Some investors have called for the company to instead focus on releasing a lower price, mass-market EV.

However, Tesla has already been on a charm offensive, trying to win over new customers by dropping its prices in a series of markets in the face of falling sales.

It also said its situation was not unique.

“Global EV sales continue to be under pressure as many carmakers prioritize hybrids over EVs,” it said.

Despite plans to bring forward new models originally planned for next year the firm is cutting its workforce.

Tesla said it would lose 3,332 jobs in California and 2,688 positions in Texas, starting mid-June.
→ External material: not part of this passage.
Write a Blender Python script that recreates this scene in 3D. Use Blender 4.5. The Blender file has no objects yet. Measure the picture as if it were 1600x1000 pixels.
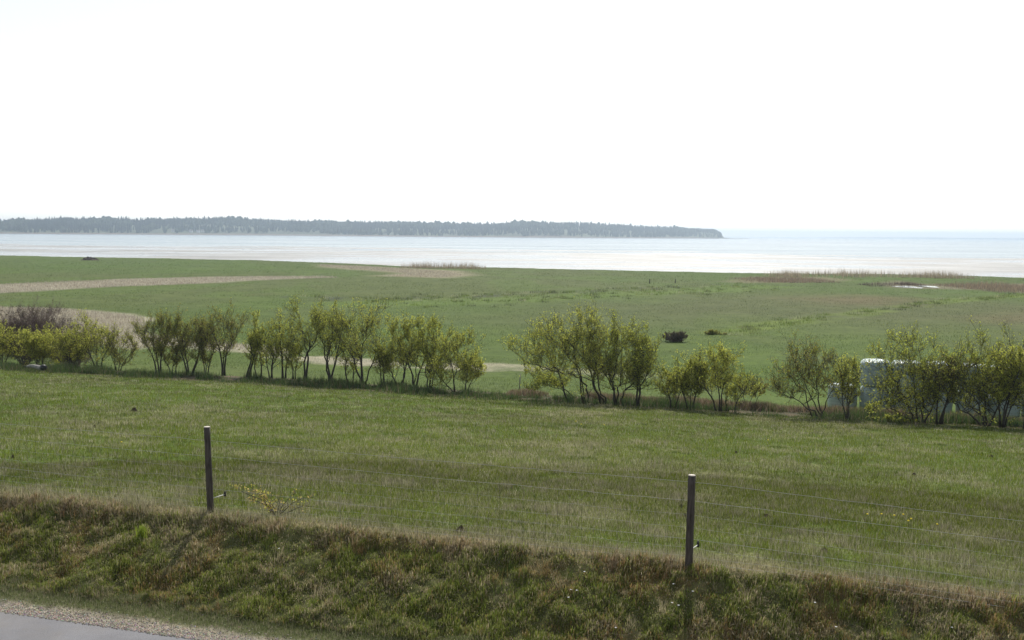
import bpy, math, random
import numpy as np
from mathutils import Matrix, Vector
R = math.radians
random.seed(7); rng = np.random.default_rng(11)
sc = bpy.context.scene
COL = sc.collection

# ------------------------------------------------------------------ camera, sky, sun, exposure
CAMZ = 9.5
PITCH, ROLL, FPX = R(4.826), R(0.544), 1600.0
F = Vector((0, math.cos(PITCH), -math.sin(PITCH)))
RT0 = Vector((1, 0, 0)); UP0 = Vector((0, math.sin(PITCH), math.cos(PITCH)))
RT = RT0 * math.cos(ROLL) + UP0 * math.sin(ROLL)
UP = UP0 * math.cos(ROLL) - RT0 * math.sin(ROLL)
cd = bpy.data.cameras.new('camera'); cam = bpy.data.objects.new('camera', cd); COL.objects.link(cam)
cd.sensor_width = 36; cd.lens = 36 * FPX / 1600; cd.clip_start = 0.1; cd.clip_end = 60000
M3 = Matrix((RT, UP, -F)).transposed(); cam.matrix_world = Matrix.Translation((0, 0, CAMZ)) @ M3.to_4x4()
sc.camera = cam

SUN_EL, SUN_AZ = R(47), R(10)
w = bpy.data.worlds.new('World'); sc.world = w; w.use_nodes = True
nt = w.node_tree; bg = nt.nodes['Background']
sky = nt.nodes.new('ShaderNodeTexSky'); sky.sky_type = 'NISHITA'; sky.sun_disc = False
sky.sun_elevation = SUN_EL; sky.sun_rotation = SUN_AZ; sky.air_density = 1.0; sky.dust_density = .4; sky.ozone_density = 1.0
hs = nt.nodes.new('ShaderNodeHueSaturation'); hs.inputs['Saturation'].default_value = .42; nt.links.new(sky.outputs[0], hs.inputs['Color']); nt.links.new(hs.outputs[0], bg.inputs[0]); bg.inputs[1].default_value = 0.12
sd = bpy.data.lights.new('sun', 'SUN'); so = bpy.data.objects.new('sun', sd); COL.objects.link(so)
sd.energy = 3.9; sd.angle = R(0.53); sd.color = (1.0, 0.94, 0.85)
sdir = Vector((math.sin(SUN_AZ) * math.cos(SUN_EL), math.cos(SUN_AZ) * math.cos(SUN_EL), math.sin(SUN_EL)))
so.rotation_euler = sdir.to_track_quat('Z', 'Y').to_euler(); so.location = (0, 0, 60)
vs = sc.view_settings; vs.view_transform = 'Standard'; vs.look = 'None'; vs.exposure = 0.36; vs.gamma = 1
sc.cycles.max_bounces = 6; sc.cycles.volume_bounces = 0; sc.cycles.transparent_max_bounces = 6
sc.cycles.use_denoising = True; sc.cycles.denoiser = 'OPENIMAGEDENOISE'; sc.cycles.sample_clamp_indirect = 4

# ------------------------------------------------------------------ helpers
def ss(a, b, x):
    t = np.clip((x - a) / (b - a), 0, 1); return t * t * (3 - 2 * t)
_lat = {}
def vn(x, y, seed=0):
    if seed not in _lat: _lat[seed] = np.random.default_rng(1000 + seed).random((256, 256))
    L = _lat[seed]; xi = np.floor(x).astype(int); yi = np.floor(y).astype(int)
    fx = x - xi; fy = y - yi; fx = fx * fx * (3 - 2 * fx); fy = fy * fy * (3 - 2 * fy)
    a = L[xi & 255, yi & 255]; b = L[(xi + 1) & 255, yi & 255]; c = L[xi & 255, (yi + 1) & 255]; d = L[(xi + 1) & 255, (yi + 1) & 255]
    return (a * (1 - fx) + b * fx) * (1 - fy) + (c * (1 - fx) + d * fx) * fy
def fbm(x, y, seed=0, o=4):
    s = 0; a = .5; n = 0
    for k in range(o):
        s = s + a * vn(x * 2**k + 13.7 * k, y * 2**k + 7.1 * k, seed + k); n += a; a *= .5
    return s / n
def raydir(px, py):
    return RT * ((px - 800) / FPX) + UP * ((500 - py) / FPX) + F
def pxplane(px, py, z):
    d = raydir(px, py); k = (z - CAMZ) / d.z; return d.x * k, d.y * k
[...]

The cuts in Texas represent 12% of Tesla’s total workforce of almost 23,000 in the area where its gigafactory and headquarters are located.

However, Mr Musk sought to downplay the move.

“Tesla has now created over 30,000 manufacturing jobs in California!” he said in a post on his social media platform X, formerly Twitter, on Tuesday.

Another 285 jobs will be lost in New York.

Tesla’s total workforce stood at more than 140,000 late last year, up from around 100,000 at the end of 2021, according to the company’s filings with US regulators.

Musk’s salary

The car firm is also facing other issues, with a struggle over Mr Musk’s compensation still raging on.

On Wednesday, Tesla asked shareholders to vote for a proposal to accept Mr Musk’s compensation package – once valued at $56bn – which had been rejected by a Delaware judge.

The judge found Tesla’s directors had breached their fiduciary duty to the firm by awarding Mr Musk the pay-out.

Due to the fall in Tesla’s stock value, the compensation package is now estimated to be around $10bn less – but still greater than the GDP of many countries.

In addition, Tesla wants its shareholders to agree to the firm being moved from Delaware to Texas – which Mr Musk called for after the judge rejected his payday.